Map of hell production Shot

Map of hell Director who did the BBC show referred a National Geogrpahic job on Dante's Hell (with Danny Trejo narrating for some reason)

Filmed dancers in a greenscreen studio, collaged that together with stock footage Even when you're established you will still sit and watch tutorials at night

Keep learning

Stay relevant and all that doesn't have to mean just new technology, eg. he's doing textile stuff

Got a chance to do a japan trip to show the textile stuff

On getting your work seen: Unless you're doing printmaking just make a website, also be a decent person. If you're going to be on social media then know what you're doing, use it to then meet people who can actually get you work. Different industries will care more or less about how many instagram followers you have. Don't spend too much time looking at It's Nice That

Good to be reflecting, think about what you want to be doing Say you want to make a feature film, figure out what the first step in that process would be. Maybe make a short film first etc.

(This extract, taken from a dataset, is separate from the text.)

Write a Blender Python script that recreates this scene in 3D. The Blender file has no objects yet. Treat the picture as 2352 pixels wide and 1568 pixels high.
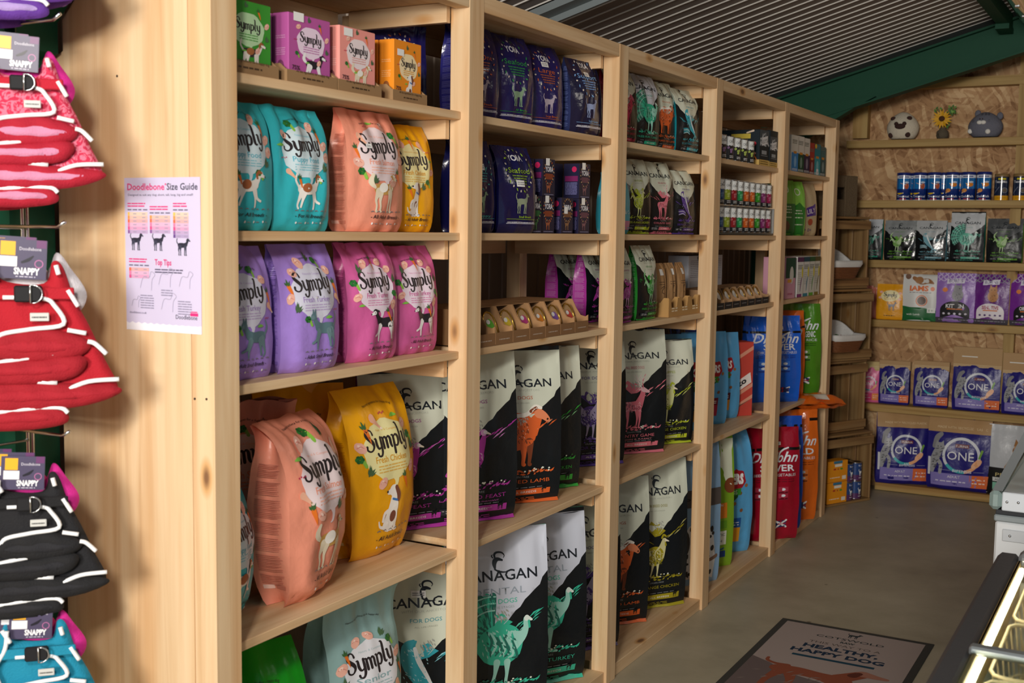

Cons of having an agent: They take your money If you're doing editorial work you have to make a lot of it to be sustainable, becomes harder when you loose a cut Also might not get you enough diverse work or stuff you're interested in working on

Pros are they get you good rates, work you wouldn't find yourself. Probs smart to get an agent in a country where you can't get to and meet people

Also smart to try things on your own first, so when you do start talking to an agent you have some background knowledge, and you can show that there's already a market for your work.